## INFORMATION SUPPLIED
_ _ _ _

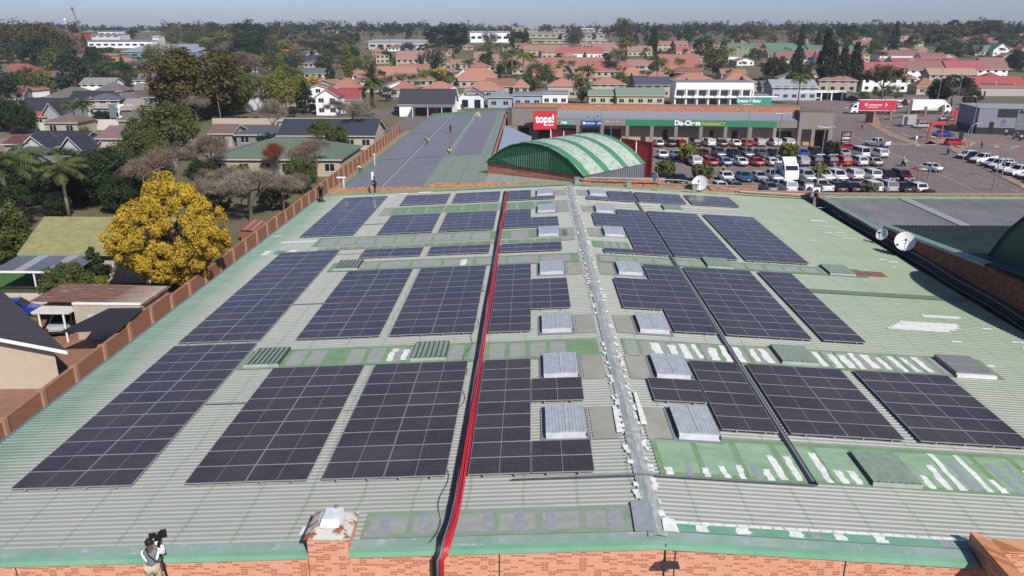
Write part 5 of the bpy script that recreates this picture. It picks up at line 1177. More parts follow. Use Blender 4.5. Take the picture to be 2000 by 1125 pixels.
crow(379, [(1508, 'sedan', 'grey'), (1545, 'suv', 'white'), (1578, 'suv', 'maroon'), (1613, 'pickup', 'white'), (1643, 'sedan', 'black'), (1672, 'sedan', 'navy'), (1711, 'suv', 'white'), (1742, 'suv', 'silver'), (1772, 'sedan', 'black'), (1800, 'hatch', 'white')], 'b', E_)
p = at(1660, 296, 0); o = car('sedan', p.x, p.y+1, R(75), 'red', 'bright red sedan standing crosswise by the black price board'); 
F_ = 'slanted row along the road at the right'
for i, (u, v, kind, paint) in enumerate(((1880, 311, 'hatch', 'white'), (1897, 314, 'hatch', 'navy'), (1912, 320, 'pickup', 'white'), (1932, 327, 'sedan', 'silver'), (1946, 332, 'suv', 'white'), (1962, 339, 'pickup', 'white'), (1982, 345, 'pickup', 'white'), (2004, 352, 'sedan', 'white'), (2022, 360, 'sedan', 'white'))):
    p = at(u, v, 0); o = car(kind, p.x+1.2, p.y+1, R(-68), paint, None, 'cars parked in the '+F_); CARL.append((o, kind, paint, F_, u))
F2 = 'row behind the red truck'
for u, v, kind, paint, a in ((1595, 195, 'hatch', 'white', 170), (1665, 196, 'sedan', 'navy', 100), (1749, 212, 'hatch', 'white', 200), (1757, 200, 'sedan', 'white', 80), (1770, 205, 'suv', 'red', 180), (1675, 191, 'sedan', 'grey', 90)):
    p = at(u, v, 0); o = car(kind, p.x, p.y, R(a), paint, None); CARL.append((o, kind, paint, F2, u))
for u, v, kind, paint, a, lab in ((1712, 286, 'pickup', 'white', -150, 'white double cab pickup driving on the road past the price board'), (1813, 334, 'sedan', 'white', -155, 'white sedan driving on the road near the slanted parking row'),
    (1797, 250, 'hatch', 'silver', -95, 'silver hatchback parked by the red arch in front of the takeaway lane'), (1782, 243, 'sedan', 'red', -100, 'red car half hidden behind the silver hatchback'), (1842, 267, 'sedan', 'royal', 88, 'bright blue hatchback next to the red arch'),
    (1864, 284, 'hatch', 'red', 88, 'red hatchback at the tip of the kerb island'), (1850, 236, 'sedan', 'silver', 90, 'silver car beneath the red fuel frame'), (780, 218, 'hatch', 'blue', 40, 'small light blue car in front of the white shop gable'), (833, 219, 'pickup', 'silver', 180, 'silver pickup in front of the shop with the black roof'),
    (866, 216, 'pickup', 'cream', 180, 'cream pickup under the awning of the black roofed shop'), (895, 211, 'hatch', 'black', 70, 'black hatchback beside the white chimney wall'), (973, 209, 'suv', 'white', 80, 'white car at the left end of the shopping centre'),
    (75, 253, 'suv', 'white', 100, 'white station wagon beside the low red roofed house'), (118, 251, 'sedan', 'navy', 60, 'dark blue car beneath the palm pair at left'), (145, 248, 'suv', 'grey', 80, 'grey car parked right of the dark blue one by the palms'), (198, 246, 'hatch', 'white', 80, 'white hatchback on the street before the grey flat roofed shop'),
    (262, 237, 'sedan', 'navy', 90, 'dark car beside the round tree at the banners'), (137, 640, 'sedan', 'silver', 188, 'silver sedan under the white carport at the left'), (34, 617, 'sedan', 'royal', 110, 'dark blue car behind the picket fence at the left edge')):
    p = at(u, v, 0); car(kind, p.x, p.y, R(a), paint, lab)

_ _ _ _

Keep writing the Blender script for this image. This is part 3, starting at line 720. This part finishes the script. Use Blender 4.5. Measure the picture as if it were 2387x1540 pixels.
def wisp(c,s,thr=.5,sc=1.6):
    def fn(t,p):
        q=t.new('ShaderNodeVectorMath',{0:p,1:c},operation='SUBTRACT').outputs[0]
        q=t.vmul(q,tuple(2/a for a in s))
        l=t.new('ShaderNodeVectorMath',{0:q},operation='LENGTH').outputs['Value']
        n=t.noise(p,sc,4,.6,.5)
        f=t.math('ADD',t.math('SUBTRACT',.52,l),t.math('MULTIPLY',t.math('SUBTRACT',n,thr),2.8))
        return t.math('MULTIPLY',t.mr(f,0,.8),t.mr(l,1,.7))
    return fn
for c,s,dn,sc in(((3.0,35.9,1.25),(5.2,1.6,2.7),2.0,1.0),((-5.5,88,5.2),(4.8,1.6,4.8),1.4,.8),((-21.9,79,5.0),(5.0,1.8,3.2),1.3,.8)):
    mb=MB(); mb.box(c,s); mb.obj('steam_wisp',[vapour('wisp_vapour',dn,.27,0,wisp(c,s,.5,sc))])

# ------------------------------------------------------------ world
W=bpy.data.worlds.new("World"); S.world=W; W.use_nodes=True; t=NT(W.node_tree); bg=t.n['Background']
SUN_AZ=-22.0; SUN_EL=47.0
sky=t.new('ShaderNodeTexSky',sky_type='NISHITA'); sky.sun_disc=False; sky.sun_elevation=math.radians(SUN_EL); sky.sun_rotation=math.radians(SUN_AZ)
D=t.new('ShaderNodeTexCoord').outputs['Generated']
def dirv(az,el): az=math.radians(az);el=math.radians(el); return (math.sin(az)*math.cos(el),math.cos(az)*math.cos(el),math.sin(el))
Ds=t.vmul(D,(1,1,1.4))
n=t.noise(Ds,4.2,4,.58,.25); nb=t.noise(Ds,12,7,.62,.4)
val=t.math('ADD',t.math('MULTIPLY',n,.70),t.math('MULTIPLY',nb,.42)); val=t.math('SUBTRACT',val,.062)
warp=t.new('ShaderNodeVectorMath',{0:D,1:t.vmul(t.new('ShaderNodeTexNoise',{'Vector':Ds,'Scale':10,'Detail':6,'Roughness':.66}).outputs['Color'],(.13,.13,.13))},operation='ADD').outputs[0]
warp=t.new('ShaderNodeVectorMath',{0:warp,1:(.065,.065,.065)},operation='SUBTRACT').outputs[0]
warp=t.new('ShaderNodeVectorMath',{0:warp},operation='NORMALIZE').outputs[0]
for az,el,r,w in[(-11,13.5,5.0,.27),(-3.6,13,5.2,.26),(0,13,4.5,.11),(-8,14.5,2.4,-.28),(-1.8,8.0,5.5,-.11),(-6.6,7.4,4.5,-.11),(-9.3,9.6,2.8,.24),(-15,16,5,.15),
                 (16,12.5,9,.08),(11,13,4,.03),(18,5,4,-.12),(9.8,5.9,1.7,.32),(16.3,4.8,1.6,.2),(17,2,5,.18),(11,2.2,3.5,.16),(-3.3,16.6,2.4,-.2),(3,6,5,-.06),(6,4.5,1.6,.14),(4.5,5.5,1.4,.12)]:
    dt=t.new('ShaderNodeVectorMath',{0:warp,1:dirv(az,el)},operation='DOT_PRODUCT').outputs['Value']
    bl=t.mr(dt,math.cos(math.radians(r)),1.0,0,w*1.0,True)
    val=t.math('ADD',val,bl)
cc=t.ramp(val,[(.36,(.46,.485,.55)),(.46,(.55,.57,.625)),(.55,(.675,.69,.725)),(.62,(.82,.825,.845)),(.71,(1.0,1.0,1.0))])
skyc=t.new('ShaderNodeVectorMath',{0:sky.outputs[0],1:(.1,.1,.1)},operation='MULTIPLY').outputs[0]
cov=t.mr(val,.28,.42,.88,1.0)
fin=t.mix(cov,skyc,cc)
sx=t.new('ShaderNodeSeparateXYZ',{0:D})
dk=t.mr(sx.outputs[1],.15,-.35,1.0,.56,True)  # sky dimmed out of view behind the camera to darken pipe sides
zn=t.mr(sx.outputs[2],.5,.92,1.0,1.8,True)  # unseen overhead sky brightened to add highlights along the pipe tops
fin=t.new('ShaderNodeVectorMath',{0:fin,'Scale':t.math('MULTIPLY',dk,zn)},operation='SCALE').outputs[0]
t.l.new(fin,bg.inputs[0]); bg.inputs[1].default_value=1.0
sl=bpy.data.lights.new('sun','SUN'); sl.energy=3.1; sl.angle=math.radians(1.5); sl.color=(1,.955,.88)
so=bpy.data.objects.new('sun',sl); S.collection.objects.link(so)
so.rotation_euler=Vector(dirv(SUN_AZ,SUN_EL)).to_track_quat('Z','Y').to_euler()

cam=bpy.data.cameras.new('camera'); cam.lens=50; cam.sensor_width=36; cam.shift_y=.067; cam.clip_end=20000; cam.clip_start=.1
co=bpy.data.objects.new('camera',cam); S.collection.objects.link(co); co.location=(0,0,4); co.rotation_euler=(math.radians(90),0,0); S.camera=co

_ _ _ _

## STATED PROBLEM
In the entries above, locate every line with the word "Blender" and copy it.

## THE OUTPUT
Write part 5 of the bpy script that recreates this picture. It picks up at line 1177. More parts follow. Use Blender 4.5. Take the picture to be 2000 by 1125 pixels.
Keep writing the Blender script for this image. This is part 3, starting at line 720. This part finishes the script. Use Blender 4.5. Measure the picture as if it were 2387x1540 pixels.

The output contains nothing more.